Feverish Thoughts

I distinctly remember when the perspective of my own life changed. It was the strangest thing. I think I was about 10 years old. I had been sick and I had been home from school a few days. Since both my parents worked, I was at my grandma’s house. I remember it like it just happened. I was standing in my grandmother’s living room. I remember thinking, “nothing looks the same anymore.” I looked around the living room and saw everything for the first time. Everything was exactly the same as it had been 5 minutes before, but I was seeing it completely different. What was happening to me? The floor was still the floor. The furniture was the same. Nothing in the room had changed. It was like I took a pair of glasses off that I had no idea I had been wearing.
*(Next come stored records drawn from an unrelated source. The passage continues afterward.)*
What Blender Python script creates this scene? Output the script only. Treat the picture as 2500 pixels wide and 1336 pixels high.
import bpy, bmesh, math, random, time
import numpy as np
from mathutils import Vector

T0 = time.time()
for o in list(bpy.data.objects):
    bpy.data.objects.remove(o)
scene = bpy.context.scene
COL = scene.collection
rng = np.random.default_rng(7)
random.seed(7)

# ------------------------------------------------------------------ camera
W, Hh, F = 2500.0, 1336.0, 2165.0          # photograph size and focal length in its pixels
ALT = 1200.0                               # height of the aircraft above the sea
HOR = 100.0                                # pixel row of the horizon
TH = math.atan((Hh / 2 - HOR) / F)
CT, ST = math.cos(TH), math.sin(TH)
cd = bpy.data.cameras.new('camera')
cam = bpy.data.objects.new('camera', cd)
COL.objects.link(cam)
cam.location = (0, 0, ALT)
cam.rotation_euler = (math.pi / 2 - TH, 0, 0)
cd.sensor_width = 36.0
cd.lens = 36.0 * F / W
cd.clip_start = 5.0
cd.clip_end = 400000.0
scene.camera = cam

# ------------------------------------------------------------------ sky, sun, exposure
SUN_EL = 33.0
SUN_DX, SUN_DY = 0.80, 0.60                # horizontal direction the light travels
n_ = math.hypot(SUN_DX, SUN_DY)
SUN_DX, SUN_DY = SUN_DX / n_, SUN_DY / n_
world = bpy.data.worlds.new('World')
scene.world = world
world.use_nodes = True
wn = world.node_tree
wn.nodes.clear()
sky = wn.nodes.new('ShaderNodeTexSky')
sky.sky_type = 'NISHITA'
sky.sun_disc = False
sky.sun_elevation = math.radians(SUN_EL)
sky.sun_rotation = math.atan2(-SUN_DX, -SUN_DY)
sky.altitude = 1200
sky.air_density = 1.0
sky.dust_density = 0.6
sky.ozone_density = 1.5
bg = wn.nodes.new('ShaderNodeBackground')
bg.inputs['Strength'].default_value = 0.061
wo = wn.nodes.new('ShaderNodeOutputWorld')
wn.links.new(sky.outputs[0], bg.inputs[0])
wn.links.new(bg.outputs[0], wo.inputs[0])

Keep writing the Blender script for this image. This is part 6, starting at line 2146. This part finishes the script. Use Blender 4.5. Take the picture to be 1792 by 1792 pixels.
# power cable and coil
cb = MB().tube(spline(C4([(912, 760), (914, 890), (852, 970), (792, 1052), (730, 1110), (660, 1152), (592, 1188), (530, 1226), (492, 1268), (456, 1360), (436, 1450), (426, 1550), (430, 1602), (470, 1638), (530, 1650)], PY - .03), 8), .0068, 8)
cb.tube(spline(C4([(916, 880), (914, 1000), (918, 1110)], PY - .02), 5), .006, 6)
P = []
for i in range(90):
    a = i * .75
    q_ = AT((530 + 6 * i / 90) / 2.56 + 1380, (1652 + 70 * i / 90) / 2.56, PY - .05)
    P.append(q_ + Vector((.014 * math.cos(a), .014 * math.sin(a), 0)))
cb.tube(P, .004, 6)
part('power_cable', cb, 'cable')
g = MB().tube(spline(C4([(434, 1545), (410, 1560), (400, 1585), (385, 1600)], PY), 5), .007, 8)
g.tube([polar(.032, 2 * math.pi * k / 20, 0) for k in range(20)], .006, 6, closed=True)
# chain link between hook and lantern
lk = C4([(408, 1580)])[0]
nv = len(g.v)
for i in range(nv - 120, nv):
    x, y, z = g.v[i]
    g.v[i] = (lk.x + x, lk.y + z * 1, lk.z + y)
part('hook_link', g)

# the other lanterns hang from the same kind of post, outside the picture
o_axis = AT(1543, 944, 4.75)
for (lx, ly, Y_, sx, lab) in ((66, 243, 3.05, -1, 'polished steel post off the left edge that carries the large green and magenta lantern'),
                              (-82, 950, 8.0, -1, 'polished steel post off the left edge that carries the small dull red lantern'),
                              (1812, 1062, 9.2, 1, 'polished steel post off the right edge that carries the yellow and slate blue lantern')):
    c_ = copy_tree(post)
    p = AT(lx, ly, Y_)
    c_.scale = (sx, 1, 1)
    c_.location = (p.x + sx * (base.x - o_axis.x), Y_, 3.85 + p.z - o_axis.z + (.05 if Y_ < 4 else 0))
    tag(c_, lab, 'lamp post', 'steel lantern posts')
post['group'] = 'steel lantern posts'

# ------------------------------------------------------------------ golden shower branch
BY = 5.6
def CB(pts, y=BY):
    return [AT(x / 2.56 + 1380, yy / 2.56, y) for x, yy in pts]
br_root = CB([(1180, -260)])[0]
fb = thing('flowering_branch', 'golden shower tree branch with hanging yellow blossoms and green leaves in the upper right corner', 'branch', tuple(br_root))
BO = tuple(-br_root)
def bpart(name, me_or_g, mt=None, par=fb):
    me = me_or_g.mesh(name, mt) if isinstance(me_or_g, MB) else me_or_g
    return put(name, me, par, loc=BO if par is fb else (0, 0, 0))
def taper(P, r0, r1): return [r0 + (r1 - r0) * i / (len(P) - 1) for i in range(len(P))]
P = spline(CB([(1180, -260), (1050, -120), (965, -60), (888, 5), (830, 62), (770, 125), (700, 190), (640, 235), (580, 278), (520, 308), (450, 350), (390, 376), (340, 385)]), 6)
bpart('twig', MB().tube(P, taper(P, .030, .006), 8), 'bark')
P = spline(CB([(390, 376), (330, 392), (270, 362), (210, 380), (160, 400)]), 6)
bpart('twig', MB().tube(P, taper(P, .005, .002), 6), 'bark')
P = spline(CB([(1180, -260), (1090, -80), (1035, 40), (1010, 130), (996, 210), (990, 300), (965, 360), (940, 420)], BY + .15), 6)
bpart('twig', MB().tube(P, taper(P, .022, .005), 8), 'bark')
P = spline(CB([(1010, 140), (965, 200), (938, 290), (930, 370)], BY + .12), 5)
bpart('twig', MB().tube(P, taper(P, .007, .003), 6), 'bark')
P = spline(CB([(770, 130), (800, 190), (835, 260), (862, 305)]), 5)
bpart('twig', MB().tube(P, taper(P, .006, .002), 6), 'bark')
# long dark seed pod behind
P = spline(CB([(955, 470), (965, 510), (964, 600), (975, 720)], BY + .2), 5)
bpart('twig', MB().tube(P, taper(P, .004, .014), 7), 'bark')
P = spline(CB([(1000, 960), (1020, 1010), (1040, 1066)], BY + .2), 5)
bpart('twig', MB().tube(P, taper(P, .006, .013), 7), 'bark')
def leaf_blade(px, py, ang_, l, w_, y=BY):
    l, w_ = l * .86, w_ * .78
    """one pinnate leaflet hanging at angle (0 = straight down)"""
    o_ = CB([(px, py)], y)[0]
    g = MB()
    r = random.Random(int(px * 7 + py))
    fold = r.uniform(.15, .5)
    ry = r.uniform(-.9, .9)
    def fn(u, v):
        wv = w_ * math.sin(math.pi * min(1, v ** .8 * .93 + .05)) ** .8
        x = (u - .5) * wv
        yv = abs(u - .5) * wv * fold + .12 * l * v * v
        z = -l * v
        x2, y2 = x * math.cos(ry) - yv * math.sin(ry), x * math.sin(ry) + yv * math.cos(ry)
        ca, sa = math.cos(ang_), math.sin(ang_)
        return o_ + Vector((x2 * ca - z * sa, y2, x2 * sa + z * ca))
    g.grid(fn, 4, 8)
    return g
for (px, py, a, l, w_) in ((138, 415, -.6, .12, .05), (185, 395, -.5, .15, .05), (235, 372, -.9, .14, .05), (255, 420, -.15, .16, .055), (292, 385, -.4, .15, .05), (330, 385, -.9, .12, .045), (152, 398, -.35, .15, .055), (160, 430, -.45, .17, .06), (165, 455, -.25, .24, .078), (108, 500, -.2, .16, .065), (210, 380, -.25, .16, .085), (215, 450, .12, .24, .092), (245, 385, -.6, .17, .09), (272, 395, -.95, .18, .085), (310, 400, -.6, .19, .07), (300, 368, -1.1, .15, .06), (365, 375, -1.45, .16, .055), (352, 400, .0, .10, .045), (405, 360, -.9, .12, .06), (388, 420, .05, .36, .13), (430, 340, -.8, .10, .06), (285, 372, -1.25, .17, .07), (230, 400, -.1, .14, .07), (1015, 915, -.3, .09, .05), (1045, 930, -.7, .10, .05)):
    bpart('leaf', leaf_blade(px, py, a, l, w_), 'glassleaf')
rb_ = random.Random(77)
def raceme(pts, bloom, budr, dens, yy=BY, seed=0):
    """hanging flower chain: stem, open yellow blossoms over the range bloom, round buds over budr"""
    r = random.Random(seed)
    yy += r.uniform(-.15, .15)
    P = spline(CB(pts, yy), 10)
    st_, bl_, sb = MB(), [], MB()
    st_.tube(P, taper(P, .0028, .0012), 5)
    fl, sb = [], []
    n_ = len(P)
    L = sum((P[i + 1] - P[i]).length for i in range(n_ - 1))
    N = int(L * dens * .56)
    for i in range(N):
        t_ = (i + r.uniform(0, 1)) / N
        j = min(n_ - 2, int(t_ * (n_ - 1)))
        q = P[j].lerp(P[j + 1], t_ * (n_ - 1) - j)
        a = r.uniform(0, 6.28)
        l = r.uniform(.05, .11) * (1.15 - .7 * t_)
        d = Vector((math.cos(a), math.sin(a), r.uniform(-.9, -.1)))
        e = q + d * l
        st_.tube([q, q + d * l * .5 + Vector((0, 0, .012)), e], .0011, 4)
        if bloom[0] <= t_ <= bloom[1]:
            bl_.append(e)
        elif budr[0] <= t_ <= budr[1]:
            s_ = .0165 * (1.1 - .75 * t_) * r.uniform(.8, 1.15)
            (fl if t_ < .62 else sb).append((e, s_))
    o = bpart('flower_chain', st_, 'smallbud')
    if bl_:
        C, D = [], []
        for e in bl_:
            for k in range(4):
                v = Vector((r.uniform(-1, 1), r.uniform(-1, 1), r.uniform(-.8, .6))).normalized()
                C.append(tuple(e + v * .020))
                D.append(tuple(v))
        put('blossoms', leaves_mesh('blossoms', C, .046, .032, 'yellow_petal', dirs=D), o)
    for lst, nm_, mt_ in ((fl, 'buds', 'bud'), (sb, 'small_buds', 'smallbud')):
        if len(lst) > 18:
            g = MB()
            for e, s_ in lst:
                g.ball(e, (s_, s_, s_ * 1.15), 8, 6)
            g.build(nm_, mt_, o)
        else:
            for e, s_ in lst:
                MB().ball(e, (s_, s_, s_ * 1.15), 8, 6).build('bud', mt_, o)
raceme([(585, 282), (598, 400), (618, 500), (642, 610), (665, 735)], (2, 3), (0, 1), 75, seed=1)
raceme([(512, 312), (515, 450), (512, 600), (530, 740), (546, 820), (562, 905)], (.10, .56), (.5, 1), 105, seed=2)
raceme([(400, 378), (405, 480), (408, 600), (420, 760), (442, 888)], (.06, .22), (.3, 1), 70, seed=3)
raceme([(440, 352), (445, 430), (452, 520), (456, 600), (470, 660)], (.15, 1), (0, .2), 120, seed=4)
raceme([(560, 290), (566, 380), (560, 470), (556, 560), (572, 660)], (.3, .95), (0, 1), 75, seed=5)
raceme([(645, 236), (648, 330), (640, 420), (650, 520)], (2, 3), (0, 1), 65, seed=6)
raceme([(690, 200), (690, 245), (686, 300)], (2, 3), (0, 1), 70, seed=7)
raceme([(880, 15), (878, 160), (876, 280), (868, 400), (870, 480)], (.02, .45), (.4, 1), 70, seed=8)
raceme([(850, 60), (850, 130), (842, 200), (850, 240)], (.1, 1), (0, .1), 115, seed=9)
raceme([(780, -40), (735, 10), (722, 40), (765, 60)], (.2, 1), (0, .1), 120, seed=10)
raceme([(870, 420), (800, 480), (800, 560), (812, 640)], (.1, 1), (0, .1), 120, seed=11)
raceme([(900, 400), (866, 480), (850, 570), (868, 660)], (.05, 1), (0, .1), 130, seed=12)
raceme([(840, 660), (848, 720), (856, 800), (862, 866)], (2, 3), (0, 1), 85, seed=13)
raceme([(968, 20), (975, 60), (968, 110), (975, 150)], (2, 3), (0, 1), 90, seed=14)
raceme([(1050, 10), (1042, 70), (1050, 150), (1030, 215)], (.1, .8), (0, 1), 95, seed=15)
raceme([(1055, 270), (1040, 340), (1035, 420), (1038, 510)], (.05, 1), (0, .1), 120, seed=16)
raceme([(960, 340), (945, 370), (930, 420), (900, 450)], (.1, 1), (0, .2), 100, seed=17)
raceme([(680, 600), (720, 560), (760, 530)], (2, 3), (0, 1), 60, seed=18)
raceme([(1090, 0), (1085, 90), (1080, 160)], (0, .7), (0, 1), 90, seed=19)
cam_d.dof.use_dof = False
What happened to me that day? Was that my innocence slipping away? Was that some chemical imbalance that was fixing itself? Was there some invisible person shaking me out of a fog?
I also wonder now if maybe I was just having a fit of fever. Just kidding, I think. I find myself thinking about that day often. How many of these experiences does one person have in their lifetime? I want to know if I am going to wake up one day and think everything looks different again?
It could also be possible that we go through life and our perspective is constantly changing now. Maybe the 10 year-old sick me was just becoming aware that things change often. Or, maybe my memories are constantly changing. Or maybe there was a darker trigger for my change in perspective. Regardless, today I feel the same as yesterday. I’m just tired, with dirtier hair and feverish thoughts.